EDIT: I am sorry if I didn't make my question clear. Everything in my vector can only range between -24.000 and 24.000. About 90% of my results will be in a range which spans approximately 1.44 ([24-(-24)]*3% = 1.44). These are very likely to be the correct results. The remaining 10% are outside of that range and always lower (why I am not sure taking then mean value is a good idea). These 10% are false and result from blips in my input data. To find the remaining 10% I want to repeat my calculations, but now I only want to check the small range.
So, my goal is to identify where my correct range lies. Delete the values I have found outside of that range.

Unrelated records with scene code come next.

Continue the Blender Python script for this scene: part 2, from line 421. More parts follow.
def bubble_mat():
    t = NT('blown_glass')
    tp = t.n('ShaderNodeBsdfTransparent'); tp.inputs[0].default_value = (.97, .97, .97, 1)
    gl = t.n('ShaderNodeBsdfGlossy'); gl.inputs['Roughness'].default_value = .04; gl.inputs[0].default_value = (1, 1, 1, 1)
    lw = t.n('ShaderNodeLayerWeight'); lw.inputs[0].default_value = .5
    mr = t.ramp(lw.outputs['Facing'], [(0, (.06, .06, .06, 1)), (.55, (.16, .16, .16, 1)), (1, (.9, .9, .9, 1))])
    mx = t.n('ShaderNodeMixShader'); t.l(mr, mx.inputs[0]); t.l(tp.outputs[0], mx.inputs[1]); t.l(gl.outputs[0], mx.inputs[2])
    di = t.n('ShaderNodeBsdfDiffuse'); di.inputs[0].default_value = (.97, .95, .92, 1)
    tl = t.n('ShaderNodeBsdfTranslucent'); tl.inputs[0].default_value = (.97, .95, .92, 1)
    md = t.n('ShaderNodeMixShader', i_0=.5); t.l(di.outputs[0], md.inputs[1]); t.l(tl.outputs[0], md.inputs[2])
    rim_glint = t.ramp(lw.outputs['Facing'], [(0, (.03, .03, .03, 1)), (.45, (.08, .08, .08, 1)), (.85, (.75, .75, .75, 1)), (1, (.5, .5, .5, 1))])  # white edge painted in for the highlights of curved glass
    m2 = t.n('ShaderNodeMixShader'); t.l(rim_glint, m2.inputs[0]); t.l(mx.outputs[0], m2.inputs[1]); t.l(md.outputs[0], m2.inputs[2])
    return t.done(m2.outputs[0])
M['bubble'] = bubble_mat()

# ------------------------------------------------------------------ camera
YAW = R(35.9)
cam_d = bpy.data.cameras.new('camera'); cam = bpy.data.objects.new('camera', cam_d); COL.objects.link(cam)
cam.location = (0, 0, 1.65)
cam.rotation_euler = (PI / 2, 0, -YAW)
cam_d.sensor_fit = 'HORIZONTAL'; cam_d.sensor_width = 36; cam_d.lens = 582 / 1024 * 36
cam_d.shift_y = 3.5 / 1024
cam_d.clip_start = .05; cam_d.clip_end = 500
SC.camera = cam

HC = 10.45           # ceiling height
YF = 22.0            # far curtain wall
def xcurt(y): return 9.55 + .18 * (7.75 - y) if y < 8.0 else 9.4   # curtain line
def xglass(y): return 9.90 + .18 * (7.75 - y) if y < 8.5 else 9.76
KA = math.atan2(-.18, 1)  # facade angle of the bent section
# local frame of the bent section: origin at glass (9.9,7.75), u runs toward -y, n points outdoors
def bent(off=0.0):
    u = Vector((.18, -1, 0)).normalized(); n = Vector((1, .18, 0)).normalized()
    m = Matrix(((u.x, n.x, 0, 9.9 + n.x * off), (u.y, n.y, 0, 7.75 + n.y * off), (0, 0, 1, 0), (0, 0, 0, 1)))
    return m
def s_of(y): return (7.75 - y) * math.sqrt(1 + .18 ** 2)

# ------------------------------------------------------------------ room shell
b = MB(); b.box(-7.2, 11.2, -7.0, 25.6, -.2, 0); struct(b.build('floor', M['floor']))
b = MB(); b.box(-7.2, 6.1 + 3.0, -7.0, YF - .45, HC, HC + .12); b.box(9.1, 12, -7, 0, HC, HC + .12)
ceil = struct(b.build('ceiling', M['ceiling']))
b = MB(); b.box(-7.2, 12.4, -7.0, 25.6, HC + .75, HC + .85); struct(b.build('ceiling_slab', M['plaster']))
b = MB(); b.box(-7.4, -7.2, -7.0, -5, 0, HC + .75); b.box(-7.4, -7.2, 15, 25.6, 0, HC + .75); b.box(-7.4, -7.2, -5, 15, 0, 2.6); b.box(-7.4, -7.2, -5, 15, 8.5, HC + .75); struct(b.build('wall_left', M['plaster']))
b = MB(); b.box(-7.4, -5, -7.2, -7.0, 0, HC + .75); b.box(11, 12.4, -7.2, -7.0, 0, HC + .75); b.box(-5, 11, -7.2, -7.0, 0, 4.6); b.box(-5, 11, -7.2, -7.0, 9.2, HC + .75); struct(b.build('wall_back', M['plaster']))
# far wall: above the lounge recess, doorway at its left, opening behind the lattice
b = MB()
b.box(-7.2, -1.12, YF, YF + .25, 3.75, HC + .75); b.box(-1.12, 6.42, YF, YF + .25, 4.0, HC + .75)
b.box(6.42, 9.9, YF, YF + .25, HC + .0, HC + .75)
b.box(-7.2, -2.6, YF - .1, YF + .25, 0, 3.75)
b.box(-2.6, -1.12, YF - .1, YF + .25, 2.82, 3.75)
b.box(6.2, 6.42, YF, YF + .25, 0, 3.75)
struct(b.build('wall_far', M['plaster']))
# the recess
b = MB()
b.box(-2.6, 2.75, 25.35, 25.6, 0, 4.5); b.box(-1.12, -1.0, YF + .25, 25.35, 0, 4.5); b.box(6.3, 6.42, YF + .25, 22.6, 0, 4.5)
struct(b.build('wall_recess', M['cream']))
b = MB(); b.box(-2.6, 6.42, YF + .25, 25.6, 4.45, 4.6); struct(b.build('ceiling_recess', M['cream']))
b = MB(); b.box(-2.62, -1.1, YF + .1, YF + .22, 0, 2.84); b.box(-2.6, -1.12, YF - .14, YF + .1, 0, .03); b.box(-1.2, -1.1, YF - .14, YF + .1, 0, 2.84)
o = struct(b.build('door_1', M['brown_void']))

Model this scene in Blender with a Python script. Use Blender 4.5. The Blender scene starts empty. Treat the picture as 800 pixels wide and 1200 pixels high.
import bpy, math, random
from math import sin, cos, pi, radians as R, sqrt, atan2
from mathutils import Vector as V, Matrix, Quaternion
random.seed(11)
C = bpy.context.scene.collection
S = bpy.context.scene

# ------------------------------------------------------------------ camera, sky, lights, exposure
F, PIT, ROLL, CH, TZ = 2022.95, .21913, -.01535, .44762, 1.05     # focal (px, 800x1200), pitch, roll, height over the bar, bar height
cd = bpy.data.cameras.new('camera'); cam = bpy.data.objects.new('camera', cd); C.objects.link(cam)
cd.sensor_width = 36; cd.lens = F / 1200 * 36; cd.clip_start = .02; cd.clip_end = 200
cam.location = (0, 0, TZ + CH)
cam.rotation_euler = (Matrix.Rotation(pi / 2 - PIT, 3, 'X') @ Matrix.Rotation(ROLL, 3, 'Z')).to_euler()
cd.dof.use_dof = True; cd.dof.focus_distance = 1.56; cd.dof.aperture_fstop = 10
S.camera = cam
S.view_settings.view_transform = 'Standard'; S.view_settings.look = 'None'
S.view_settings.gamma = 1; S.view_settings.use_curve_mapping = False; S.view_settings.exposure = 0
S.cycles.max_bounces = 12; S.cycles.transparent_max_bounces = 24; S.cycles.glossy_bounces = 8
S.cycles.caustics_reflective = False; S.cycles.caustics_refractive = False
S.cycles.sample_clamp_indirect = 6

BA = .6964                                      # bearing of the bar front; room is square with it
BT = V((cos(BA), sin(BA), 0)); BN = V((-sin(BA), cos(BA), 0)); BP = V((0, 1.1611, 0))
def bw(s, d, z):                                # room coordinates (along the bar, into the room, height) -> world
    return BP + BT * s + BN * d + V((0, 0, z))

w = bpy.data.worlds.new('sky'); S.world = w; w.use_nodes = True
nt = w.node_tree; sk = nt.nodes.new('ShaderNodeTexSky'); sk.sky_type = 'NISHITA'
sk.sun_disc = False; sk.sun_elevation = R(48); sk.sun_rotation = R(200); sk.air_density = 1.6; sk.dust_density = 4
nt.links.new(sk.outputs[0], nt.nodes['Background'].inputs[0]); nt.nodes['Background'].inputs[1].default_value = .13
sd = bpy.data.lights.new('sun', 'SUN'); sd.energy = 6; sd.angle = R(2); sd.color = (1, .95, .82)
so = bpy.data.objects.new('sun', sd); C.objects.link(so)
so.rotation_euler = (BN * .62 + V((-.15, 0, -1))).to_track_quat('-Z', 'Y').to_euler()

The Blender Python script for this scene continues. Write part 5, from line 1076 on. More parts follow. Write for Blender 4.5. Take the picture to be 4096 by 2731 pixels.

And then recalculate my values, not on a range between -24.000 and 24.000, but rather on a the small range where I already found 90% of my values.
The relevant points you're looking for are the percentiles:
% generate sample data
data = [randn(900,1) ; randn(50,1)*3 + 5; ; randn(50,1)*3 - 5];
subplot(121), hist(data)
subplot(122), boxplot(data)
% find 5th, 95th percentiles (range that contains 90% of the data)
limits = prctile(data, [5 95])
% find data in that range
reducedData = data(limits(1) < data & data < limits(2));
Other approachs exist to detect outliers, such as the IQR outlier test and the three standard deviation rule, among many others:
%% three standard deviation rule
z = 3;
bounds = z * std(data)
reducedData = data( abs(data-mean(data)) < bounds );
and
%% IQR outlier test
Q = prctile(data, [25 75]);
IQ = Q(2)-Q(1);
%a = 1.5; % mild outlier
a = 3.0; % extreme outlier
bounds = [Q(1)-a*IQ , Q(2)+a*IQ]
reducedData = data(bounds(1) < data & data < bounds(2));
BTW if you want to get the z value (|X|<z) that corresponds to 90% area under the curve, use:
area = 0.9; % two-tailed probability
z = norminv(1-(1-area)/2)
Maybe you should try mean value (in matlab: mean) and standard deviation (in matlab: std)?
What is the statistic distribution of your data?
See also this wiki page, section "Interpretation and application".
In general for almost every distribution, very useful Chebyshev's inequalities take place.
In most of the cases this should work:
meanval = mean(data)
stDev = std(data)
and probably the most (75%) of your values will be placed in range:
<meanVal - 2*stDev, meanVal + 2*stDev>
it seems like maybe you want to find the number x in [-24,24] that maximizes the number of sample points in [x,x+1.44]; probably the fastest way to do this involves a sort of the sample points, which is ultimately nlog(n) time; a cheesy approximation would be as follows:
brkpoints = linspace(-24,24-1.44,n_brkpoints); %choose n_brkpoints big, but < # of sample points?
n_count = histc(data,[brkpoints,inf]); %count # data points between breakpoints;
accbins = 1.44 / (brkpoints(2) - brkpoints(1); %# of bins to accumulate;
cscount = cumsum(n_count); %half of the boxcar sum computation;
boxsum = cscount - [zeros(accbins,1);cscount(1:end-accbins)]; %2nd half;
[dum,maxi] = max(boxsum); %which interval has the maximal # counts?
lorange = brkpoints(maxi); %the lower range;
hirange = lorange + 1.44
this solution does fudge some of the corner case stuff about the bottom and top bin, etc.
note that if you're going to go by the Chebyshev inequality route, Petunin's Inequality is probably applicable, and will give a slight boost.